___ Supplied information ___
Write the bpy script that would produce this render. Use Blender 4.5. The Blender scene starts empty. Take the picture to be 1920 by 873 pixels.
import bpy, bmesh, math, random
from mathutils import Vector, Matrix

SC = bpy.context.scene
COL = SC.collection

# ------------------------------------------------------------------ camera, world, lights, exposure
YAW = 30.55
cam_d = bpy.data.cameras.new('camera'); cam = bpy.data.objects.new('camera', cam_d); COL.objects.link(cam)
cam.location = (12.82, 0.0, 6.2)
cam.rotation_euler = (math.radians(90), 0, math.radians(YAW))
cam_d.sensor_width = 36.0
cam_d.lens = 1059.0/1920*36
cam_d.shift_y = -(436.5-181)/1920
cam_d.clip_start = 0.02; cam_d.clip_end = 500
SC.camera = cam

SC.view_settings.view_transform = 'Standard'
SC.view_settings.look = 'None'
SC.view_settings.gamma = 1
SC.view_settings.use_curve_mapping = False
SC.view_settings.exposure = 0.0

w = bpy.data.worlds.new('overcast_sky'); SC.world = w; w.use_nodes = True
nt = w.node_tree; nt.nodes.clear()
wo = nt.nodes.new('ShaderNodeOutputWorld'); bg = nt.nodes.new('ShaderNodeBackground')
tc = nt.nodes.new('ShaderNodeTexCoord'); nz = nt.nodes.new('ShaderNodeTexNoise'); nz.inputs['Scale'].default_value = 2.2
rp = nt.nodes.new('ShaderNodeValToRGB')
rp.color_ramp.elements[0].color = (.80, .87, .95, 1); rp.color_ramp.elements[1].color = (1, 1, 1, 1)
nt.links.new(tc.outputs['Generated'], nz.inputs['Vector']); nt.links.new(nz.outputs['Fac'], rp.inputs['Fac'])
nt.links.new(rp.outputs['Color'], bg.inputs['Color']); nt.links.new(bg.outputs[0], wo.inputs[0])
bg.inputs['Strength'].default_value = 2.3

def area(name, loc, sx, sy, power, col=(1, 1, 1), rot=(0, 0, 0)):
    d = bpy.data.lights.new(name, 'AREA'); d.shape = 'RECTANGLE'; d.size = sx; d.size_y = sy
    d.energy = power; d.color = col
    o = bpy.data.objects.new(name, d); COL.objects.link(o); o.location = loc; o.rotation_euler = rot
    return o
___
__What to produce__
Extract the first line above and each line after it up to and including the one with "SC.view_settings.exposure = 0.0", please, exactly and with nothing else.

__Written reply__
Write the bpy script that would produce this render. Use Blender 4.5. The Blender scene starts empty. Take the picture to be 1920 by 873 pixels.
import bpy, bmesh, math, random
from mathutils import Vector, Matrix

SC = bpy.context.scene
COL = SC.collection

# ------------------------------------------------------------------ camera, world, lights, exposure
YAW = 30.55
cam_d = bpy.data.cameras.new('camera'); cam = bpy.data.objects.new('camera', cam_d); COL.objects.link(cam)
cam.location = (12.82, 0.0, 6.2)
cam.rotation_euler = (math.radians(90), 0, math.radians(YAW))
cam_d.sensor_width = 36.0
cam_d.lens = 1059.0/1920*36
cam_d.shift_y = -(436.5-181)/1920
cam_d.clip_start = 0.02; cam_d.clip_end = 500
SC.camera = cam

SC.view_settings.view_transform = 'Standard'
SC.view_settings.look = 'None'
SC.view_settings.gamma = 1
SC.view_settings.use_curve_mapping = False
SC.view_settings.exposure = 0.0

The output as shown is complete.